Up until now, the Muslim Brotherhood, Mubarak’s most powerful opponent in Egypt, has stayed out of recent protests. But as of today, the radical Islamic supremacist group is joining in the fray. This is very bad news for a number of reasons. Young, idealistic revolutionaries are about the worst sort of people to run the machinery of government that one can imagine. Egypt’s protests, if Rashidi is correct, represent a youth movement. If they’re successful, the “under 25” crowd won’t want to be bothered with the tedium of governing, but will rather hope that some more mature folks who say all the right things will assume that particular responsibility. The Muslim Brotherhood, which doesn’t have any qualms about completely misrepresenting itself and its aims in order to achieve its goals, is thus ideally positioned to take advantage of the chaos that would follow Mubarak’s ouster. And, because Egypt is a much more powerful nation than most Middle Eastern states thanks to years of American aid and support, if the Muslim Brotherhood grabbed control in Egypt it would be a disaster along the lines of Khomeini taking over in Iran.

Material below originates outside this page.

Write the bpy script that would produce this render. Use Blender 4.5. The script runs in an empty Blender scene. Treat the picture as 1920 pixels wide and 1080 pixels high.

On the other hand, Yemen remains a weak, impoverished nation. Yemen’s chief sources of revenue, its oil reserves, are rapidly drying up. Yet, it’s the poverty and hopelessness of Yemen that makes it especially attractive to Al Qaeda, the country that bin Laden’s terrorists use as their base of operations on the Arabian peninsula. It is thus important to western interests to keep Yemen within our sphere of influence, so that Al Qaeda can be contained and – hopefully – neutralized within its borders. Though Salih has been an uncertain ally, he has been an ally. Should the Yemeni opposition succeed in removing him from power, the same question that confronts us in Egypt remains: will the next regime remain at least outwardly friendly to western interests and values, or will the next regime be infinitely more dangerous than the one we know today?